Sunday, November 25, 2012


Written & Directed by Leos Carax

Where & When: Nuart Theater, West Los Angeles, CA. November 19, 2012  7:40PM

"Holy Motors" is the utterly strange, wildly confusing but quite fascinating visual wonder by French filmmaker, Leos Carax.  His previous work most certainly will not be familiar to the average American film-goer but even to the rest of the world, Carax may not be immediately recognized as this marks only his first film in thirteen years and only his fifth feature since his debut in 1986. According to Mr. Carax, a former film critic, it was not for a lack of trying but it's well known that it's always a challenge to get a project off the ground when you are a director who doesn't gravitate anywhere towards the conventional and conventional "Holy Motors" is not.

Denis Lavant, (who has appeared in four of Mr. Carax's films) plays Oscar whose work involves traveling throughout Paris to complete a day of  "assignments" that involves putting on elaborate make-up and costumes to become several different people. He is driven to each job in a white limo by his associate, Celine (Edith Scob, who does a brief nod to her role in the 1960 French horror classic, "Eyes Without A Face" near the end) as he first transforms in to a homeless woman begging on the street before turning into Mr. Merde, a grotesque sewer-dweller who will ravenously eat anything in front of his face, from a bouquet of flowers to human fingers. The creature is captivated by a fashion model (Eva Mendes) on a photo shoot before dragging her back to his lair. Oscar's other varied assignments include performing while wearing a motion-capture suit that features gun-play and sexually-charged acts with a female, leading a band of accordion players through a musical number and a chance encounter with another "worker" (Kylie Minogue) who may have been once romantically involved with Oscar. His final job has him returning to his family, which leads to a conclusion that is truly wacky and bizarre.

Mr.
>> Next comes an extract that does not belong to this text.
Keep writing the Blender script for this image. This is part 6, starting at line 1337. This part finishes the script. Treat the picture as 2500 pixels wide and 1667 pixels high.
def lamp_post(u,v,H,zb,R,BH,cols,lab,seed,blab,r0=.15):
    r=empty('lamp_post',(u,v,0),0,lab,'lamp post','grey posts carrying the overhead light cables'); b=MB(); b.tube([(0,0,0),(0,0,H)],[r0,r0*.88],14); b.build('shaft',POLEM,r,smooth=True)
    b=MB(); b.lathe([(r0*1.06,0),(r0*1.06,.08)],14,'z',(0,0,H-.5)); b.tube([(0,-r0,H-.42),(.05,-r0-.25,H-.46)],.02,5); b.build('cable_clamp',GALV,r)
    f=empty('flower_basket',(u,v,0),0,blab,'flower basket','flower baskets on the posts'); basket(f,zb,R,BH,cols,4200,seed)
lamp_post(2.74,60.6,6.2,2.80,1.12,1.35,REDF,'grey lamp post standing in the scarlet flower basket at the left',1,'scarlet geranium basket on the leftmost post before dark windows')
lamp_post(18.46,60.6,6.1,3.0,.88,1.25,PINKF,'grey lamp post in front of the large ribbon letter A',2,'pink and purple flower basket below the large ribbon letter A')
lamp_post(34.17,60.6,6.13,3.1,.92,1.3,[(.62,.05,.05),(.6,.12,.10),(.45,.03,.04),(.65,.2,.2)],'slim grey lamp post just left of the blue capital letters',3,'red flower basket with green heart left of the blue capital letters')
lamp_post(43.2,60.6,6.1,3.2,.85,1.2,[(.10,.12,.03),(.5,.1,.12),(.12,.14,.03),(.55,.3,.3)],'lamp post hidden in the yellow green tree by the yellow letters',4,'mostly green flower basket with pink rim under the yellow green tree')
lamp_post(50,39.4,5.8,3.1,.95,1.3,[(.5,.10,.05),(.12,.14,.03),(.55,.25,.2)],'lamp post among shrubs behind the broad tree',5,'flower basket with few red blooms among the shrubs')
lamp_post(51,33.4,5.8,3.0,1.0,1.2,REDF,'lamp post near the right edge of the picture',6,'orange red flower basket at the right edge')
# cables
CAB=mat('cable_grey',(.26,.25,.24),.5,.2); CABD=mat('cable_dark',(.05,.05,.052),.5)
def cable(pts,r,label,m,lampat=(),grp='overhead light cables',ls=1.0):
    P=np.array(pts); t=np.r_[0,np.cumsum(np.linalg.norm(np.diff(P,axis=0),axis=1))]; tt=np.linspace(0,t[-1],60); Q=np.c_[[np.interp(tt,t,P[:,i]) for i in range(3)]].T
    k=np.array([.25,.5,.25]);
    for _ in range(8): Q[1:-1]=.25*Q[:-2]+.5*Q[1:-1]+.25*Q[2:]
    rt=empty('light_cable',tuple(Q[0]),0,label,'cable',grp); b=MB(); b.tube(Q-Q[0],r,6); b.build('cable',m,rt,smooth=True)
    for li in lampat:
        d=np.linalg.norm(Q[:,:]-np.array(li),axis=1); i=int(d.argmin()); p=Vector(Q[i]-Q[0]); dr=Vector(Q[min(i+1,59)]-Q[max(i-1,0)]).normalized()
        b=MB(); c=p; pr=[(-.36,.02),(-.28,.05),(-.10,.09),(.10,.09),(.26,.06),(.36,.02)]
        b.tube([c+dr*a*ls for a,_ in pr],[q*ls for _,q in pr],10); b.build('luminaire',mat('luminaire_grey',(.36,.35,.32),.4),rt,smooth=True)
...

Carax's script appears to be elusive by design with the dialogue intended to only add to the riddle of what this all means but what is clear is that this a celebration of the art of performance and what hold everything together is the presence of the gifted, Mr. Lavant. Here, he is given the opportunity to use his rubbery, expressive face to dive deeply in to a multitude of characters while displaying a wide range of emotions from funny to touching to just plain weird with the actor more than capable of rising to this complicated challenge.

"Holy Motors" pays a bittersweet tribute to the moving image as it imaginatively combines classic cinematic elements with modern techniques that goes from a bloody revenge segment to a melancholy musical number with Ms Minogue breaking in to song. This all feels very much like a Gallic version of something that David Lynch would conjure up.

The surreal journey in "Holy Motors" leaves you dizzy and flustered but it also manages to sneak up on you, drawing you in to this dazzling fantasy that looks at life through the magical dream world of cinema and despite Mr. Carax's dark, oddball approach, his deep love of film shines through brightly.